(1)425ml of a saturated solution of lanthanum iodate, `La(IO_3)_3`, has `2.93 xx 10^-4` mole of `La^(3+)` (a)what is the concentration of `IO_3^-`? (b)calculate the solubility product of lantham iodate?

So, you know that you're dealing with a `"425-mL"` sample of a saturated solution of lanthanum(III) iodate, `"La"("IO"_3)_3`.

You also know that this solution contains `2.93 * 10^(-4)` moles of lanthanum(III) cations, `"La"^(3+)`.

Use this information to find the molarity of the lanthanum(III) cations - do not forget that molarity uses liters of solution!

`color(blue)(c = n/V)`

`["La"^(3+)] = (2.93 * 10^(-4)"moles")/(425 * 10^(-3)"L") = 6.89 * 10^(-4)"M"`

Now, the equilibrium reaction that describes the partial dissociation of lanthanum iodate in aqueous solution looks like this

`"La"("IO"_3)_text(3(s]) rightleftharpoons "La"_text((aq])^(3+) + color(red)(3)"IO"_text(3(aq])^(-)`

Notice that you have a `1:1` mole ratio between lanthanum(III) iodate and the lanthanum(III) cations. This tells you that every mole of the solid that dissolves in solution will produce `1` mole of lanthanum(III) cations.

Likewise, the `1:color(red)(3)` mole ratio that exists between the solid and the iodate anions, `"IO"_3^(-)`, tells you that every mole of the solid that dissolves in solution will produce `color(red)(3)` moles of iodate anions.

So, using this mole ratio, you can say that the molarity of the iodate anions will be `color(red)(3)` times higher than that of the lanthanum(III) cations.

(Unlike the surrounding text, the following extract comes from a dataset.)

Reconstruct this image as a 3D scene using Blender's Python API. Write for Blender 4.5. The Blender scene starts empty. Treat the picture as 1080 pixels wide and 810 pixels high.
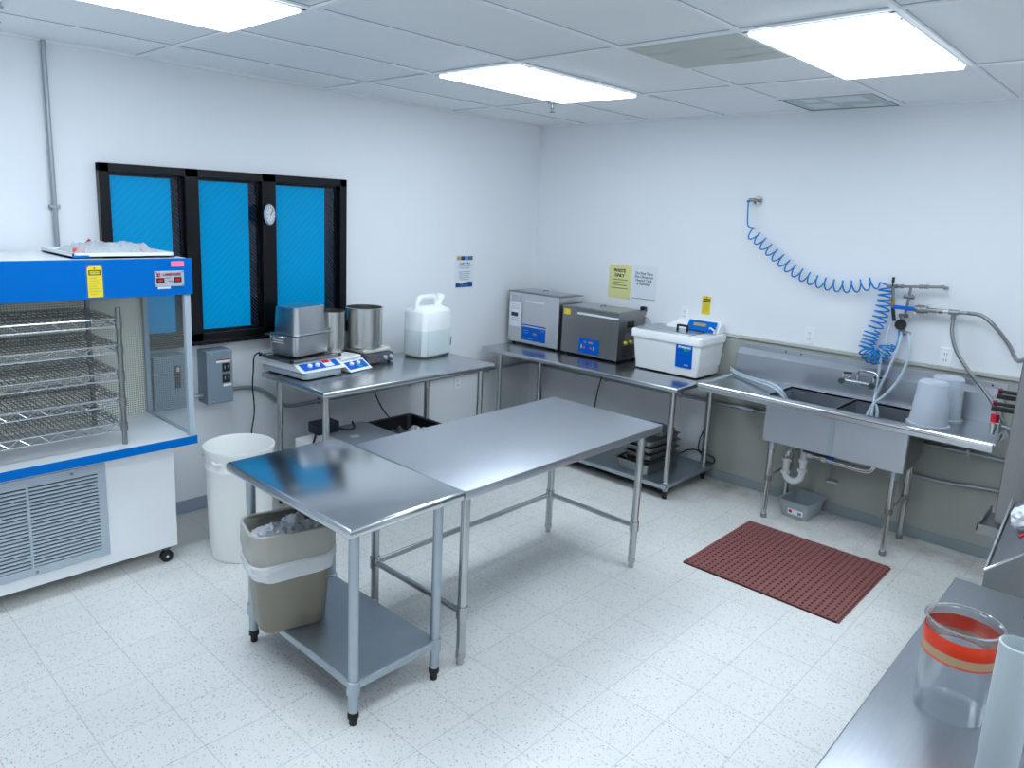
import bpy, bmesh, math, random
from mathutils import Vector, Matrix
random.seed(7)
PI = math.pi
scn = bpy.context.scene
COL = scn.collection

# ------------------------------------------------------------------ materials
def lin(c):
    return tuple(((v/255)/12.92 if v/255 <= .04045 else ((v/255+.055)/1.055)**2.4) for v in c) + (1,)
def mat(name, rgb, rough=.5, metal=0., spec=.5, coat=0., bump=None, var=None, alpha=1., trans=0., emit=None, aniso=None):
    m = bpy.data.materials.new(name); m.use_nodes = True
    nt = m.node_tree; N = nt.nodes; L = nt.links; b = N['Principled BSDF']
    b.inputs['Base Color'].default_value = lin(rgb); b.inputs['Roughness'].default_value = rough
    b.inputs['Metallic'].default_value = metal; b.inputs['Specular IOR Level'].default_value = spec
    b.inputs['Coat Weight'].default_value = coat; b.inputs['Transmission Weight'].default_value = trans
    b.inputs['Alpha'].default_value = alpha
    if emit: b.inputs['Emission Color'].default_value = lin(emit[0]); b.inputs['Emission Strength'].default_value = emit[1]
    tc = N.new('ShaderNodeTexCoord')
    if var:   # (scale, amount, stretch): gentle wear in the colour
        mp = N.new('ShaderNodeMapping'); mp.inputs['Scale'].default_value = var[2]
        nz = N.new('ShaderNodeTexNoise'); nz.inputs['Scale'].default_value = var[0]; nz.inputs['Detail'].default_value = 4
        mr = N.new('ShaderNodeMapRange'); mr.inputs[3].default_value = 1-var[1]; mr.inputs[4].default_value = 1+var[1]
        mx = N.new('ShaderNodeMix'); mx.data_type = 'RGBA'; mx.blend_type = 'MULTIPLY'; mx.inputs[0].default_value = 1
        mx.inputs[6].default_value = lin(rgb)
        L.new(tc.outputs['Object'], mp.inputs[0]); L.new(mp.outputs[0], nz.inputs[0]); L.new(nz.outputs[0], mr.inputs[0])
        L.new(mr.outputs[0], mx.inputs[7]); L.new(mx.outputs[2], b.inputs['Base Color'])
        if metal > .5:
            r2 = N.new('ShaderNodeMapRange'); r2.inputs[3].default_value = rough*.8; r2.inputs[4].default_value = min(1, rough*1.25)
            L.new(nz.outputs[0], r2.inputs[0]); L.new(r2.outputs[0], b.inputs['Roughness'])
    if bump:  # (scale, strength, stretch)
        mp = N.new('ShaderNodeMapping'); mp.inputs['Scale'].default_value = bump[2]
        nz = N.new('ShaderNodeTexNoise'); nz.inputs['Scale'].default_value = bump[0]; nz.inputs['Detail'].default_value = 3
        bp = N.new('ShaderNodeBump'); bp.inputs['Strength'].default_value = bump[1]; bp.inputs['Distance'].default_value = .002
        L.new(tc.outputs['Object'], mp.inputs[0]); L.new(mp.outputs[0], nz.inputs[0]); L.new(nz.outputs[0], bp.inputs['Height'])
        L.new(bp.outputs[0], b.inputs['Normal'])
    return m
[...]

`["IO"_3^(-)] = color(red)(3) xx ["La"^(3+)]`

`["IO"_3^(-)] = color(red)(3) xx 6.89 * 10^(-4)"M" = color(green)(2.07 * 10^(-3)"M"`

The expression of the solubility product constant, `K_(sp)`, for lanthanum(III) iodate will look like this

`K_(sp) = ["La"^(3+)] * ["IO"_3^(-)]^color(red)(3)`

Plug in your values to get

`K_(sp) = 6.89 * 10^(-4) * (2.07 * 10^(-3))^color(red)(3)`

`K_(sp) = color(green)(6.12 * 10^(-12))`

The answers are rounded to three sig figs.